Spatial and, additionally, spectral diffusion of 29-${\mathrm{cm}}^{-1\mathrm{}}$ phonons trapped in an excited cylindrical region with diameter ∼0.1 mm has been investigated under continuous optical pumping of ruby. For 130- and 700-ppm ruby, phonon decay strictly limited by spatial diffusion is reflected in a quadratic dependence of the bottlenecking factor $\sigma$ on the excited-state concentration $N^{*}$ up to $N^{*}\sim 3\times {10}^{17}/{\mathrm{cm}}^3$. At higher $N^{*}$, attainable in 700- and 2500-ppm ruby, the observed reduction of $\sigma$ relative to the second-power dependence, as well as the increased width of the dependence of $\sigma$ on magnetic field, reveal that spectral diffusion from inhomogeneous packet to packet is operative. In the spatially diffusive regime, evidence for Zeeman-induced spectral diffusion is found in a characteristic narrowing of the magnetic-field dependence of the $R_2$ fluorescence upon raising $\sigma$. At full separation of the Zeeman transitions $2\overline{A}\left({}_{}{}^2{}_{}{}^{}E\right)\leftrightarrow \overline{E}\left({}_{}{}^2{}_{}{}^{}E\right)$, $\sigma$ is reduced to 15-40% relative to zero field, depending on $N^{*}$ and ground-state concentration.
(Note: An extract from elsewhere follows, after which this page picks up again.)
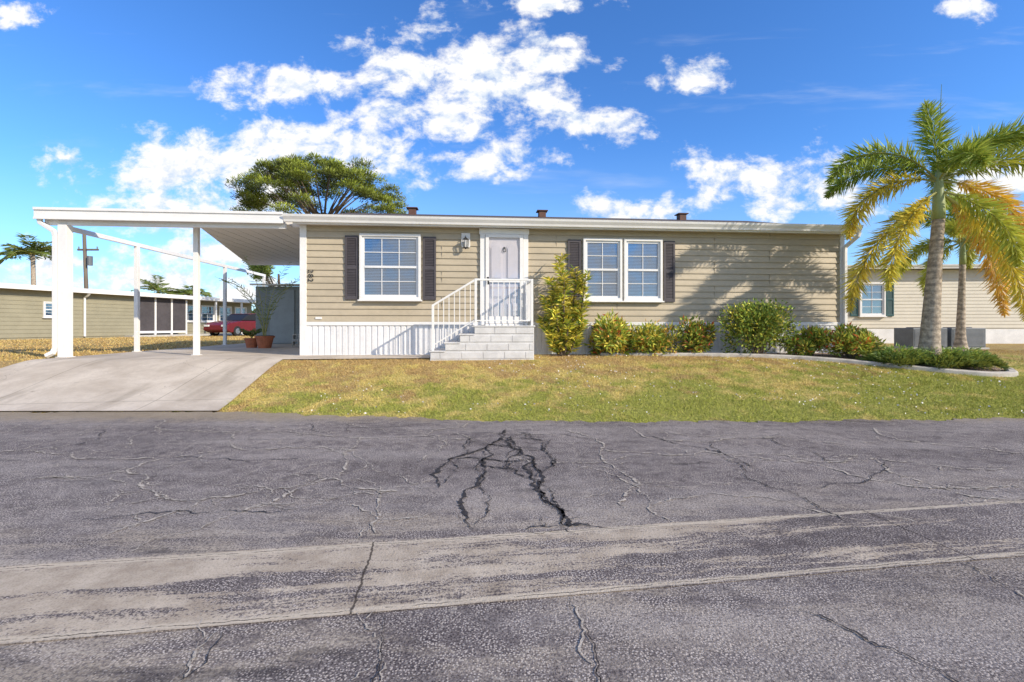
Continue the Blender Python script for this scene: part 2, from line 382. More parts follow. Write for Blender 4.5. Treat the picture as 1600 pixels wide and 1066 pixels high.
for i_,cpts in enumerate(light):
    nearc=i_<4
    P=ck.strip(cpts,.010 if nearc else .023,0)
    if nearc: ck.strip(cpts,.005,1)
    for q in range(3 if nearc else 7):
        a=Rr.choice(P); ang=Rr.uniform(0,6.28); l=Rr.uniform(.15,.6); ck.strip([(a.x,a.y),(a.x+l*.5*math.cos(ang),a.y+l*.5*math.sin(ang)),(a.x+l*math.cos(ang+.5),a.y+l*math.sin(ang+.5))],.005 if nearc else .011,0)
for q in range(44):
    x0=Rr.uniform(-6.5,6.5); y0=Rr.uniform(3.1,5.7); ang=Rr.choice([0,.2,1.4,1.7,2.9])+Rr.uniform(-.4,.4); pts=[(x0,y0)]
    for j in range(Rr.randint(2,5)):
        l=Rr.uniform(.2,.5); ang+=Rr.uniform(-.6,.6); pts.append((pts[-1][0]+l*math.cos(ang),min(5.85,max(2.85,pts[-1][1]+l*math.sin(ang)))))
    ck.strip(pts,Rr.uniform(.008,.016),0 if Rr.random()<.75 else 1)
for q in range(10):
    x0=Rr.uniform(-2.2,2.4); y0=Rr.uniform(1.3,1.8); ang=Rr.uniform(0,6.28); pts=[(x0,y0)]
    for j in range(2): ang+=Rr.uniform(-.6,.6); pts.append((pts[-1][0]+.2*math.cos(ang),pts[-1][1]+.14*math.sin(ang)))
    ck.strip(pts,.005,Rr.choice([0,1]))
cm_=bpy.data.meshes.new('c'); cm_.from_pydata(ck.v,[],ck.f); cm_.update()
for i,q in enumerate(ck.m): cm_.polygons[i].material_index=q+1
bm=bmesh.new(); bm.from_mesh(rd); bm.from_mesh(cm_); bm.to_mesh(rd); bm.free(); bpy.data.meshes.remove(cm_)
ro=structure('road',rd,ROAD); rd.materials.append(FILL); rd.materials.append(TAR)
al=np.linspace(-120,120,60)
gr=[]
for k,(nn,dz) in enumerate([(2.06,.010),(2.2,.0105),(2.4,.011),(2.6,.0105),(2.73,.010)]):
    gr.append(np.stack([al*.9896-nn*.1444,al*.1444+nn*.9896,np.full_like(al,dz)],-1))
GR=np.array(gr); keep=(GR[0,:,1]>-8.5)&(GR[-1,:,1]<5.5); GR=GR[:,keep]
structure('drainage_gutter',gridmesh('drainage_gutter',GR),GUT)
Lp=[(-11.9,6.60),(-10.3,7.4),(-9.35,8.25),(-9.42,9.9),(-9.85,14.6),(-10.28,19.35)]
Rp=[(-4.25,6.66),(-4.42,7.6),(-4.58,8.9),(-4.72,10.3),(-5.1,15),(-5.5,19.7)]
structure('driveway',gridmesh('driveway',sheet_between(Lp,Rp,70,40,.022)),CONC,True)
a0=L(-.02,-1.02);a1=L(2.9,-1.0);b0=L(-.02,-.0);b1=L(2.9,0)
structure('walkway',gridmesh('walkway',sheet_between([a0,a1],[b0,b1],20,8,.026)),CONC,True)
curb=[(2.0,10.42),(3.5,10.33),(5.1,10.18),(6.0,10.0),(6.8,9.68),(7.6,9.2),(8.3,8.8),(8.9,8.58),(9.4,8.62),(9.65,8.95)]
back=[L(5.2,-.03),L(7.6,-.03),L(9.4,-.03),L(10.6,-.03),L(11.6,-.03),L(12.4,-.03),L(12.9,-.03),(8.9,11.2),(9.6,10.4),(9.75,9.6)]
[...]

Rate equations governing the ${\mathrm{Cr}}^{3+}$ populations in the two-level scheme ($2\overline{A}$,$\overline{E}$) with inclusion of spatial diffusion and anharmonic decay of the phonons account for the second-power dependence. Diffusive phonon decay turns out to dominate from $N^{*}R\sim 4\times {10}^{13}/{\mathrm{cm}}^2$ up to at least $N^{*}{R}^2\sim {10}^{14}/\mathrm{cm}$, with $R$ the characteristic dimension of the excited region. Spectral diffusion, treated as a perturbation, satisfactorily fits the data at higher $\sigma$, yielding a diffusive step of ∼2% of the linewidth. At low bottlenecking, the functional form of the magnetic field dependence of $\sigma$, including its width and level at full separation, is closely described by use of rate equations, taking the line shape to be Gaussian-type, and assuming the phonons associated with spin flip and those with non spin flip to belong to distinct classes.